[Scene modeling code data]
* START *
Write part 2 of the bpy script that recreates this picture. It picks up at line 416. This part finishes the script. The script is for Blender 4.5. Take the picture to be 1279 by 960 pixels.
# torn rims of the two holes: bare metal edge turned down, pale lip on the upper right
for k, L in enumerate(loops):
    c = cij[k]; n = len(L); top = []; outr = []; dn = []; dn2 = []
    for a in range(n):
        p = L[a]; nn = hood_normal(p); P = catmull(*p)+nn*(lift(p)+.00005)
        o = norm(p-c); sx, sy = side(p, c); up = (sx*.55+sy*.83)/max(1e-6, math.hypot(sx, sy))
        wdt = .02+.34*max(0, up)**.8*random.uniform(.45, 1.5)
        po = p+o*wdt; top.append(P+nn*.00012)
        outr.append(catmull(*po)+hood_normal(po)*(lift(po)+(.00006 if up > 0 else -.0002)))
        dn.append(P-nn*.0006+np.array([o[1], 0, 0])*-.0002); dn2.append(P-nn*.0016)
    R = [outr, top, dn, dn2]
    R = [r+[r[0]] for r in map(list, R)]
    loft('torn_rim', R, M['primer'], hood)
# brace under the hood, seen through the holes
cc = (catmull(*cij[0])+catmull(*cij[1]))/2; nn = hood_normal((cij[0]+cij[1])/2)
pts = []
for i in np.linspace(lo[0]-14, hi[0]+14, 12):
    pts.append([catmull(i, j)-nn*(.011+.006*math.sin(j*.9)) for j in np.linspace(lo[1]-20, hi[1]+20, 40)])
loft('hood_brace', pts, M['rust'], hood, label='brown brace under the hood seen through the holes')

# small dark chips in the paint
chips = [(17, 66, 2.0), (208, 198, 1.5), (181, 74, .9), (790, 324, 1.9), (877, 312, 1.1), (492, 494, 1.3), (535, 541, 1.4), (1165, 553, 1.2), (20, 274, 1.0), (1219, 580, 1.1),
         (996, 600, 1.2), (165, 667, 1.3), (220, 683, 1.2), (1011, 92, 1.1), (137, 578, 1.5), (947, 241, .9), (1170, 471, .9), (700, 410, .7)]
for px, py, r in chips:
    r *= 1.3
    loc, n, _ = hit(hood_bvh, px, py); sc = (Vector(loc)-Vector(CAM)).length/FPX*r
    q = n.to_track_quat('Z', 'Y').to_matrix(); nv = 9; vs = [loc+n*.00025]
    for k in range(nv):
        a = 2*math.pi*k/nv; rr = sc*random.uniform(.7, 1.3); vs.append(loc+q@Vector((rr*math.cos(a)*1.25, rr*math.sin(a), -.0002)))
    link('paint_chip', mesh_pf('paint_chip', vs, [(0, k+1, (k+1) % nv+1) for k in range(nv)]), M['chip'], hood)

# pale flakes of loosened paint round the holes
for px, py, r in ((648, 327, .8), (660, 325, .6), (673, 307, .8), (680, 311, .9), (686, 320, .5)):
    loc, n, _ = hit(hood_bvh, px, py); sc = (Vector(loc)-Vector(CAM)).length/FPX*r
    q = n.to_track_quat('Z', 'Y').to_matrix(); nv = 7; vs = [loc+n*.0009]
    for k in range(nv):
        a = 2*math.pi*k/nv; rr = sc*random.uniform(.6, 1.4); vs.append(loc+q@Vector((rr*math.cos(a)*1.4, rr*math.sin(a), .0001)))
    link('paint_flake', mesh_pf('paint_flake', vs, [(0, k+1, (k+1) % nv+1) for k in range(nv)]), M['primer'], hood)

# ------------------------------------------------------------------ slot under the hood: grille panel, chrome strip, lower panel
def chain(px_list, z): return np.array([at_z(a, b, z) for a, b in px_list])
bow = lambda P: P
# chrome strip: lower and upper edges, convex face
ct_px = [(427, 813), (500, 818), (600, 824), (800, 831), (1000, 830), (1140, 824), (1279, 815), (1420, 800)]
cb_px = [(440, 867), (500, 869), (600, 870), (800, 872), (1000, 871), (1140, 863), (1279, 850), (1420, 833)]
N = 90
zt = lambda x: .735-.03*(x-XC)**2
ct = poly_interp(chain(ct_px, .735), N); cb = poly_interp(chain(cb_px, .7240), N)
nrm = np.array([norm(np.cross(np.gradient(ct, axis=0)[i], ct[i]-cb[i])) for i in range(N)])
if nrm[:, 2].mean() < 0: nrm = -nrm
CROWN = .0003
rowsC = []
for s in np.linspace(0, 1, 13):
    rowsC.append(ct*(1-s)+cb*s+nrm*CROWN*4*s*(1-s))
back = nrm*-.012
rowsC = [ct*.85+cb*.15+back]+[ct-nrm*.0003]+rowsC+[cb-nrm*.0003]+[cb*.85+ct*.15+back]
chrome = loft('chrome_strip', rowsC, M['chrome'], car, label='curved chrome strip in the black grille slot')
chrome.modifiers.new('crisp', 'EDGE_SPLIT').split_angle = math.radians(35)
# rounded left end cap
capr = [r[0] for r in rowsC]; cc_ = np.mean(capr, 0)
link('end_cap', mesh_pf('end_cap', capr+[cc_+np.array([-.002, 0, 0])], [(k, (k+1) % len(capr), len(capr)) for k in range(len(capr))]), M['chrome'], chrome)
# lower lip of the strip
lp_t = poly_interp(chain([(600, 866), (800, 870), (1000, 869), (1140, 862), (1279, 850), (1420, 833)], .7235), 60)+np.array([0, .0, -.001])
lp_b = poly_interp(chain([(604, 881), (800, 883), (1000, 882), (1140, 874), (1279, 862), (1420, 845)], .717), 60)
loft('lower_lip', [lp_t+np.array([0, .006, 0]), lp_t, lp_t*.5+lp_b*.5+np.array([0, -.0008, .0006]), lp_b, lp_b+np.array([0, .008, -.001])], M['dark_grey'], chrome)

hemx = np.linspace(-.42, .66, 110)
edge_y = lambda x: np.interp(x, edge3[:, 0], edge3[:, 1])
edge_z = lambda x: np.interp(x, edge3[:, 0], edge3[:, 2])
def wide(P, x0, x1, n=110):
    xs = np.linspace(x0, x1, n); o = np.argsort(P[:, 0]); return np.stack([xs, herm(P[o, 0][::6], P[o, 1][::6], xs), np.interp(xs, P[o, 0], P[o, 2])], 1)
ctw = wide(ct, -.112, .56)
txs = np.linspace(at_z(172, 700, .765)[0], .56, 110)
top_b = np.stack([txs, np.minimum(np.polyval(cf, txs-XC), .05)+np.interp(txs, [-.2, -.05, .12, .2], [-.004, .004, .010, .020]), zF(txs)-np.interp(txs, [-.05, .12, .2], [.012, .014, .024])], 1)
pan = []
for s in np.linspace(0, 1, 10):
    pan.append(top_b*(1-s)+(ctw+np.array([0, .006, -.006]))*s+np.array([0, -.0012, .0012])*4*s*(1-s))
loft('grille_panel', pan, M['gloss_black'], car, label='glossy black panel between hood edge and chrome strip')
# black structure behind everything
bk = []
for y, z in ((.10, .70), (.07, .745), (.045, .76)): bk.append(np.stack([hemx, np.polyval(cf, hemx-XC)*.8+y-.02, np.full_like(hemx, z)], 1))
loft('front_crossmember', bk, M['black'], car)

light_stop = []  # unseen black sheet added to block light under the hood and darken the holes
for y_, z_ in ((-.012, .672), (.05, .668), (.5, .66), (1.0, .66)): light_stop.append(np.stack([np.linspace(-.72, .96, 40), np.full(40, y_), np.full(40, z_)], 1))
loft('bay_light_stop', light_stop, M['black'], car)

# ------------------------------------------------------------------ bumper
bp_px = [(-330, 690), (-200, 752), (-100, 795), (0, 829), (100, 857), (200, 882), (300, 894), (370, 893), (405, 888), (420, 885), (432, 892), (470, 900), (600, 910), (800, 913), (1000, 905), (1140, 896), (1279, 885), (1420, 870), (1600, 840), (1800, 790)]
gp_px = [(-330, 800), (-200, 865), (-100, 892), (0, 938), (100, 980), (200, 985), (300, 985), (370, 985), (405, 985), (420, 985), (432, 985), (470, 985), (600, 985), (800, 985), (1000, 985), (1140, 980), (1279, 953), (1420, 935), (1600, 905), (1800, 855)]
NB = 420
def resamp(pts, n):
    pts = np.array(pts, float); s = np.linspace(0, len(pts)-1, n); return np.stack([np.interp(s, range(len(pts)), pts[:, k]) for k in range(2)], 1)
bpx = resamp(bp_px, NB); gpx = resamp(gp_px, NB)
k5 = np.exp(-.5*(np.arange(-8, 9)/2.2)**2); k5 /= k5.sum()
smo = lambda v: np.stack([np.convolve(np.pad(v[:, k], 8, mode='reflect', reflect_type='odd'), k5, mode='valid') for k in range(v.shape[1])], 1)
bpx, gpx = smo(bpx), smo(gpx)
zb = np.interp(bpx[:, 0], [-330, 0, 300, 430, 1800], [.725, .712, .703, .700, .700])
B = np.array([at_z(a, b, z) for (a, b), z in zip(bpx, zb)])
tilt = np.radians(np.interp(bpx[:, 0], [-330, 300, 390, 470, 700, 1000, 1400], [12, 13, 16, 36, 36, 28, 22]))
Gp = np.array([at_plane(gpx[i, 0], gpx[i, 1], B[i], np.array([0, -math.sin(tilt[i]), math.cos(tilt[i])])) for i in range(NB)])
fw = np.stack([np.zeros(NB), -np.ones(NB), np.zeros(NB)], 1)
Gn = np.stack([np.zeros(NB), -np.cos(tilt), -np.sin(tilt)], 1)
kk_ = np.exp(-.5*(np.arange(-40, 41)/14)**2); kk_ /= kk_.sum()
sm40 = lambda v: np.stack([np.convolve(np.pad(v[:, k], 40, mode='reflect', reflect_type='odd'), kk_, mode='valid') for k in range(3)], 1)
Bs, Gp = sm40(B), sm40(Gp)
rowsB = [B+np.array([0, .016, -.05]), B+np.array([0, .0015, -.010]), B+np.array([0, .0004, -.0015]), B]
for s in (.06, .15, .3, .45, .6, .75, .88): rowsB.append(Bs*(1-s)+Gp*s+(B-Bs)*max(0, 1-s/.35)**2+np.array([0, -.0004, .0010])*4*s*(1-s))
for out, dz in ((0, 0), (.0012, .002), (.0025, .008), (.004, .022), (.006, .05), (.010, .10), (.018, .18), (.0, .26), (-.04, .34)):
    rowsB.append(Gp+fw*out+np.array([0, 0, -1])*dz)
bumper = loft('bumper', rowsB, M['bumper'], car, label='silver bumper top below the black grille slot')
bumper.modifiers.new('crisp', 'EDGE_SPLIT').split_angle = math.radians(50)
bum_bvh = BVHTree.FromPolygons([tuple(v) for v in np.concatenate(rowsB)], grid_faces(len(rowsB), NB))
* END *
* START *
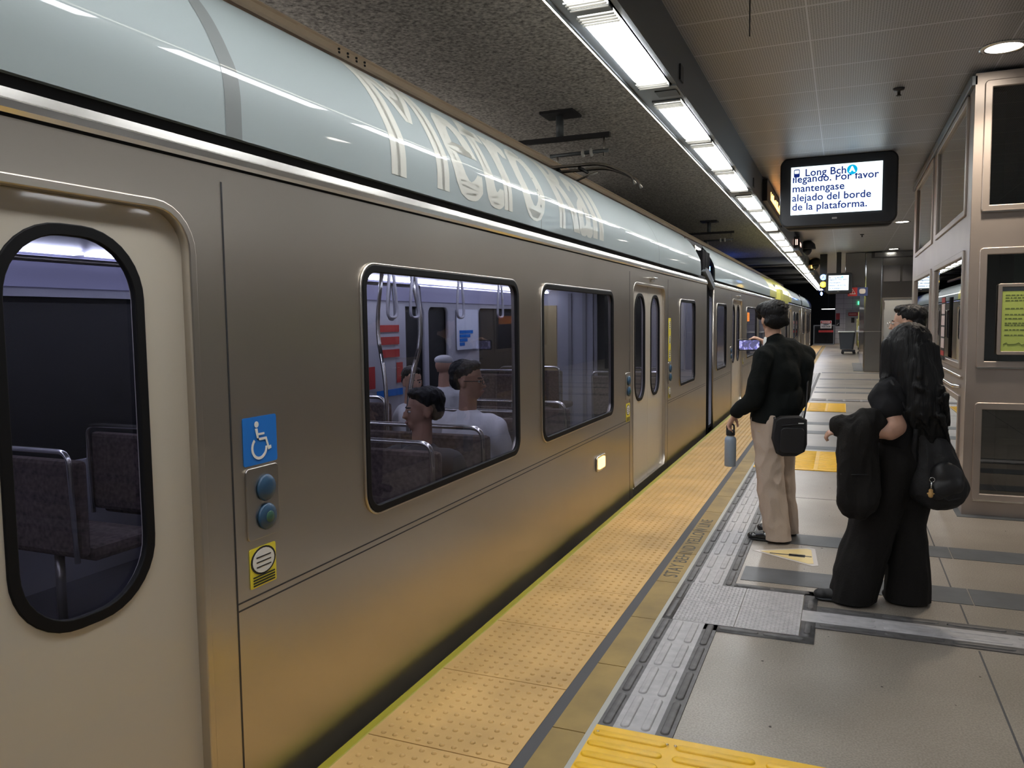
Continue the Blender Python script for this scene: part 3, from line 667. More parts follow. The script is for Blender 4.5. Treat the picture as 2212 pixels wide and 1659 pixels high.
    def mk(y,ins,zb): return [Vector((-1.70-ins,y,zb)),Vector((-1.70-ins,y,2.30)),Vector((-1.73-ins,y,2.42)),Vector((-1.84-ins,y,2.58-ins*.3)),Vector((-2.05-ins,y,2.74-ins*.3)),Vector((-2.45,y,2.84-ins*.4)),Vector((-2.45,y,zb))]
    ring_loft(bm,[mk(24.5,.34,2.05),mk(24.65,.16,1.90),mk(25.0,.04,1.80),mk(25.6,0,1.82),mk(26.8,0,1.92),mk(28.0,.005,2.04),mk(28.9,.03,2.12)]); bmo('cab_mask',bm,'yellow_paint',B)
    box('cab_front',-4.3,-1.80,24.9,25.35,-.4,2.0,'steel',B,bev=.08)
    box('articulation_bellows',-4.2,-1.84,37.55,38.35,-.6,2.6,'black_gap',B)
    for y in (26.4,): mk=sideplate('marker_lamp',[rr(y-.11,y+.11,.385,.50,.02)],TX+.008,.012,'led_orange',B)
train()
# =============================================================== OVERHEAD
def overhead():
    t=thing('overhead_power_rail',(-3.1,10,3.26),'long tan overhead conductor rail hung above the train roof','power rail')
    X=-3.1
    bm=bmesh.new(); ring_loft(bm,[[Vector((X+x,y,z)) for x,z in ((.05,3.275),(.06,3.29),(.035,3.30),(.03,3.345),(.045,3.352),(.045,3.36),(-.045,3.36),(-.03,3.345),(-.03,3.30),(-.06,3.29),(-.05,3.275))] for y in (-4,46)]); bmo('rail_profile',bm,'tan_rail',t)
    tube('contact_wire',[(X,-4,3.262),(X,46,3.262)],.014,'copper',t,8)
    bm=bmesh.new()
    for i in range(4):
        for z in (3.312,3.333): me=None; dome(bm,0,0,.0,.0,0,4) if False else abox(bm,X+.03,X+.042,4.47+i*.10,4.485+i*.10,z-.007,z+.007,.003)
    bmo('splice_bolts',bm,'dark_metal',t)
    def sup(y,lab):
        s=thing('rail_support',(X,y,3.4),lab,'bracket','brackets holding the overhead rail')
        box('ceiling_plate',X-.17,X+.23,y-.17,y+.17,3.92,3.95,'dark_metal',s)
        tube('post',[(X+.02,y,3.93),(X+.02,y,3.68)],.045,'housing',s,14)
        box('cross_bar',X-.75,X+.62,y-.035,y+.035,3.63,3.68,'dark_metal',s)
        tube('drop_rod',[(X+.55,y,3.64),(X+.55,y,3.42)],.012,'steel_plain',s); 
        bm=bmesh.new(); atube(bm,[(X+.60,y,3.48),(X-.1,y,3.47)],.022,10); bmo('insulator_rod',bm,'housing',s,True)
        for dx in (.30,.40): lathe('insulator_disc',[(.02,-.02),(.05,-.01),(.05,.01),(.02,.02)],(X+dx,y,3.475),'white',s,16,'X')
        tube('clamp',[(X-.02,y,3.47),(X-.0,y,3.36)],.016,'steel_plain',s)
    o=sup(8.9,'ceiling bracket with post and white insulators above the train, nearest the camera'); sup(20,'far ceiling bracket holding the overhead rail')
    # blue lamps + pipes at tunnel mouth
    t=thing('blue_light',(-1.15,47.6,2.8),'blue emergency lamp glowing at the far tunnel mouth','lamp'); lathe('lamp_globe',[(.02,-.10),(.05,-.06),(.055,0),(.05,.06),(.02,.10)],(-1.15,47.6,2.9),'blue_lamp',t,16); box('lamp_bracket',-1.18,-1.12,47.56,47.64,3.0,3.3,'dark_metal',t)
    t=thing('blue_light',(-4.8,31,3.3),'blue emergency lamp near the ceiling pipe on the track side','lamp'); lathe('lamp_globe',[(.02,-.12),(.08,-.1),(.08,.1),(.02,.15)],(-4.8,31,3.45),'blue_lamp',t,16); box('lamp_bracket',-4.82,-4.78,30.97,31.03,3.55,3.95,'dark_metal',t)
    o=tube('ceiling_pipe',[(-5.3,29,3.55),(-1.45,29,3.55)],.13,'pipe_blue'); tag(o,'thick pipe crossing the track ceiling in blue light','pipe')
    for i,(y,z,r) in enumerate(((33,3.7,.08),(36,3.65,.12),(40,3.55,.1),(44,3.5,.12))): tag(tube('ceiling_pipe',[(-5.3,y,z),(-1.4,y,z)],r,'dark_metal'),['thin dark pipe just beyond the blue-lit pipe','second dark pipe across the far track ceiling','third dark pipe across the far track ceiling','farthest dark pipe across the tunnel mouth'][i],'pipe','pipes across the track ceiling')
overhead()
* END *
● Short problem
Starting with the line that contains "Write part 2", repeat each line exactly, and stop once the line that contains "loft('hood_brace', pts, M['rust'], hood, label='brown" has been repeated.

● Task solution
Write part 2 of the bpy script that recreates this picture. It picks up at line 416. This part finishes the script. The script is for Blender 4.5. Take the picture to be 1279 by 960 pixels.
# torn rims of the two holes: bare metal edge turned down, pale lip on the upper right
for k, L in enumerate(loops):
    c = cij[k]; n = len(L); top = []; outr = []; dn = []; dn2 = []
    for a in range(n):
        p = L[a]; nn = hood_normal(p); P = catmull(*p)+nn*(lift(p)+.00005)
        o = norm(p-c); sx, sy = side(p, c); up = (sx*.55+sy*.83)/max(1e-6, math.hypot(sx, sy))
        wdt = .02+.34*max(0, up)**.8*random.uniform(.45, 1.5)
        po = p+o*wdt; top.append(P+nn*.00012)
        outr.append(catmull(*po)+hood_normal(po)*(lift(po)+(.00006 if up > 0 else -.0002)))
        dn.append(P-nn*.0006+np.array([o[1], 0, 0])*-.0002); dn2.append(P-nn*.0016)
    R = [outr, top, dn, dn2]
    R = [r+[r[0]] for r in map(list, R)]
    loft('torn_rim', R, M['primer'], hood)
# brace under the hood, seen through the holes
cc = (catmull(*cij[0])+catmull(*cij[1]))/2; nn = hood_normal((cij[0]+cij[1])/2)
pts = []
for i in np.linspace(lo[0]-14, hi[0]+14, 12):
    pts.append([catmull(i, j)-nn*(.011+.006*math.sin(j*.9)) for j in np.linspace(lo[1]-20, hi[1]+20, 40)])
loft('hood_brace', pts, M['rust'], hood, label='brown brace under the hood seen through the holes')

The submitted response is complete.